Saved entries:
— Begin —

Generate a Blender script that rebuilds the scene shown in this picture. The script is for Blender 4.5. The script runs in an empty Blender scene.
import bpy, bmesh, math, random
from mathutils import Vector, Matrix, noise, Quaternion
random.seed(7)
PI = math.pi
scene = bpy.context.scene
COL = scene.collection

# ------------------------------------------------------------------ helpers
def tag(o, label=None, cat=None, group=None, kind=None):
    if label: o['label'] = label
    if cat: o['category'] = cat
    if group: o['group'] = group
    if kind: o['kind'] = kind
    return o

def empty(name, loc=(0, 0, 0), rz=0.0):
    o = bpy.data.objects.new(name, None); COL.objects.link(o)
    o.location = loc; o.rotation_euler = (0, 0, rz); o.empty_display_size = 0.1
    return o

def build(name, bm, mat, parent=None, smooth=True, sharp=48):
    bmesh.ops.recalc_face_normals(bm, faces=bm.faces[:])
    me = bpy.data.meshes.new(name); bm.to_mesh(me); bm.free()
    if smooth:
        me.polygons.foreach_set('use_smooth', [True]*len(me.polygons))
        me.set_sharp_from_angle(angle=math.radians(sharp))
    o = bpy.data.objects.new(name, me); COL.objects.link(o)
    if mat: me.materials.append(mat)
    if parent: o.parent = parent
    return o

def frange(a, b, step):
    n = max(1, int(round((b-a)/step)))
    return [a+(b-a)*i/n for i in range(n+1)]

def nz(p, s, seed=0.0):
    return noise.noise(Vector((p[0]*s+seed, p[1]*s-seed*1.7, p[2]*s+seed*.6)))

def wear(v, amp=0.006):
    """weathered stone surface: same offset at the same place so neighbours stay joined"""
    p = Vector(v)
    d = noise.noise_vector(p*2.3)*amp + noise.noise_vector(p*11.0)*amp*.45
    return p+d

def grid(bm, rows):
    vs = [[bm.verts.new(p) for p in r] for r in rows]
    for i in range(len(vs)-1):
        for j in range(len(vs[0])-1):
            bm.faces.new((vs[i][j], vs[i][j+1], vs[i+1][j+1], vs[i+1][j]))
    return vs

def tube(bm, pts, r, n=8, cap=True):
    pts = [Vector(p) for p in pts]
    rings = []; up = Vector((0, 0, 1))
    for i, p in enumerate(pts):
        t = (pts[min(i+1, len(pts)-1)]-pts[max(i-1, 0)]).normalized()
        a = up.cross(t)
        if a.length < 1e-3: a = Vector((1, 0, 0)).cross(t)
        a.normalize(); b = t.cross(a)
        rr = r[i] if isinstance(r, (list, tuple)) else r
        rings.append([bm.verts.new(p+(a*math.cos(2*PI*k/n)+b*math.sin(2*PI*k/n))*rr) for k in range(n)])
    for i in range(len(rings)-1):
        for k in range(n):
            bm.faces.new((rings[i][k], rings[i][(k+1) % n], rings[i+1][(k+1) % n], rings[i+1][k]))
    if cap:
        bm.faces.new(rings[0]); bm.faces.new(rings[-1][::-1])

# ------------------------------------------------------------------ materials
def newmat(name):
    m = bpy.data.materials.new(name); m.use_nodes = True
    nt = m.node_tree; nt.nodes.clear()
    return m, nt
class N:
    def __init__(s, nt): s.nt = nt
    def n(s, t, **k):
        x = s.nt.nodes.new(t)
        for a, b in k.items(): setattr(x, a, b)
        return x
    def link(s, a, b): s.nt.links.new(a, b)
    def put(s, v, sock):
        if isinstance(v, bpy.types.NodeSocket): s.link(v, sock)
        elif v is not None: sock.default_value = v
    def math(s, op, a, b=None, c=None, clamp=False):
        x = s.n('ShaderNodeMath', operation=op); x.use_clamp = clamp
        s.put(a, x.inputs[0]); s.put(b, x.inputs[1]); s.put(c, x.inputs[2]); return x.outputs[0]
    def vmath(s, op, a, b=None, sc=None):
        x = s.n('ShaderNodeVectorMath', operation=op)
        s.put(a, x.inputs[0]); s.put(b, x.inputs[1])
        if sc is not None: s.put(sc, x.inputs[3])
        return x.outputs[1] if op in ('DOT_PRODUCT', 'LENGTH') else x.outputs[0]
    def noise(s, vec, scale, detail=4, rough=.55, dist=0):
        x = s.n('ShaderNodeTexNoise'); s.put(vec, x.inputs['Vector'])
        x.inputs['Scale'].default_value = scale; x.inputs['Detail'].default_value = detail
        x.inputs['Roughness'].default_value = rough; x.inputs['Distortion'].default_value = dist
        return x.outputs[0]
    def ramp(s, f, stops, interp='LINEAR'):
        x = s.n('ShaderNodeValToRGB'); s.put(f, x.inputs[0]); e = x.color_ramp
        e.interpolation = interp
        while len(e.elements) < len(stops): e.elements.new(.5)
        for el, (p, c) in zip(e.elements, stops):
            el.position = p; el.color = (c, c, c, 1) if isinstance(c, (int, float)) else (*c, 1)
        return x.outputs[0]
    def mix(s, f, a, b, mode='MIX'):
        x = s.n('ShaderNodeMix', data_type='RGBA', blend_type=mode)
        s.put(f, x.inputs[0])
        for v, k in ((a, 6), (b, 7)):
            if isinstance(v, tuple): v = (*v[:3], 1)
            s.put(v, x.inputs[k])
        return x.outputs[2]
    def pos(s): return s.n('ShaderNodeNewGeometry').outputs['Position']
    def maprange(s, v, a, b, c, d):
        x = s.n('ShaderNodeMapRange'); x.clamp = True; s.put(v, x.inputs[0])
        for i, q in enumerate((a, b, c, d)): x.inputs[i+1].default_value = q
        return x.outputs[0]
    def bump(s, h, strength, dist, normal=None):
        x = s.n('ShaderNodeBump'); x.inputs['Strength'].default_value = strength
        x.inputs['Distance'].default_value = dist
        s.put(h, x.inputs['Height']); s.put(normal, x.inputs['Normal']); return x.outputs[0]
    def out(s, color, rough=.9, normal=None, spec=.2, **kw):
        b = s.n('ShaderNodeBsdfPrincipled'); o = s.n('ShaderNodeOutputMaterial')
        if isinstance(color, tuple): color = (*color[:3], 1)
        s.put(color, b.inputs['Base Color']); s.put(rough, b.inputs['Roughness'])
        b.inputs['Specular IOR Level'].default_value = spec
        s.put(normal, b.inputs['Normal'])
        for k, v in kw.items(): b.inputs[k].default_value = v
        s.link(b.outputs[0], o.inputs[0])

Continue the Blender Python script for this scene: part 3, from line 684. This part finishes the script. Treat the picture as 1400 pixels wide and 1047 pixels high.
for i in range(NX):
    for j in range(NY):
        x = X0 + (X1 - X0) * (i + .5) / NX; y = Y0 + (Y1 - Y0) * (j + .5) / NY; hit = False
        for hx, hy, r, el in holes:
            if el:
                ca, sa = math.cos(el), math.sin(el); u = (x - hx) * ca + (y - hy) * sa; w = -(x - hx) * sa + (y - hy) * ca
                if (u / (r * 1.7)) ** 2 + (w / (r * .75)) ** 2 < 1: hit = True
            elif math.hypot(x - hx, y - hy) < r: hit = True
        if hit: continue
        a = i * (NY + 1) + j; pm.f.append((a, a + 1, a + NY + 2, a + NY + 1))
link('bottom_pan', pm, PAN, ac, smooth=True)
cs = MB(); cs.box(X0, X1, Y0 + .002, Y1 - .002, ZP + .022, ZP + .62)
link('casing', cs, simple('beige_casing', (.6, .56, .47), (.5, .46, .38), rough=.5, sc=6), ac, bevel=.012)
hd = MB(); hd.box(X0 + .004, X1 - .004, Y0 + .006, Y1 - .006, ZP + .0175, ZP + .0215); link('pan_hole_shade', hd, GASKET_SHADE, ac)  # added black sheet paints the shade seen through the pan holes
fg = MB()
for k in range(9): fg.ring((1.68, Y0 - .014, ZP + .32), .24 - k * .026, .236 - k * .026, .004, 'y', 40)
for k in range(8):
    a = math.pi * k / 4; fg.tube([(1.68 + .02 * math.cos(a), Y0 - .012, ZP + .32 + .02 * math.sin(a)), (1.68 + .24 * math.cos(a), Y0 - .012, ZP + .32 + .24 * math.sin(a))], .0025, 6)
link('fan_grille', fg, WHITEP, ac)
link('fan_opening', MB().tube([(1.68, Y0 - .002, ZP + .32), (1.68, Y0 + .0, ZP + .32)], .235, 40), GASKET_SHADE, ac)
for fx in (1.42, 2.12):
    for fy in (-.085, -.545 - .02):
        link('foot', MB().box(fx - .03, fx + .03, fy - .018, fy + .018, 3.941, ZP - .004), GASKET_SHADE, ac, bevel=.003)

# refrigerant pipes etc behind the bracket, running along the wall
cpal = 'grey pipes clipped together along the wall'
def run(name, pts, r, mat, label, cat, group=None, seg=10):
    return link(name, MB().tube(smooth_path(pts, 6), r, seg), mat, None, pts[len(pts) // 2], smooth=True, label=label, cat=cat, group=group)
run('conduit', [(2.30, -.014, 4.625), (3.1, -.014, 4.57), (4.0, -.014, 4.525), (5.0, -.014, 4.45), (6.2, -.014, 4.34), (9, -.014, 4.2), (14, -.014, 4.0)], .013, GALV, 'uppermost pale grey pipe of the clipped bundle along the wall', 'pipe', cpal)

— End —

Exercise goal:
Read the entries above, then pull out the lines that include "picture".

Task result:
Generate a Blender script that rebuilds the scene shown in this picture. The script is for Blender 4.5. The script runs in an empty Blender scene.
Continue the Blender Python script for this scene: part 3, from line 684. This part finishes the script. Treat the picture as 1400 pixels wide and 1047 pixels high.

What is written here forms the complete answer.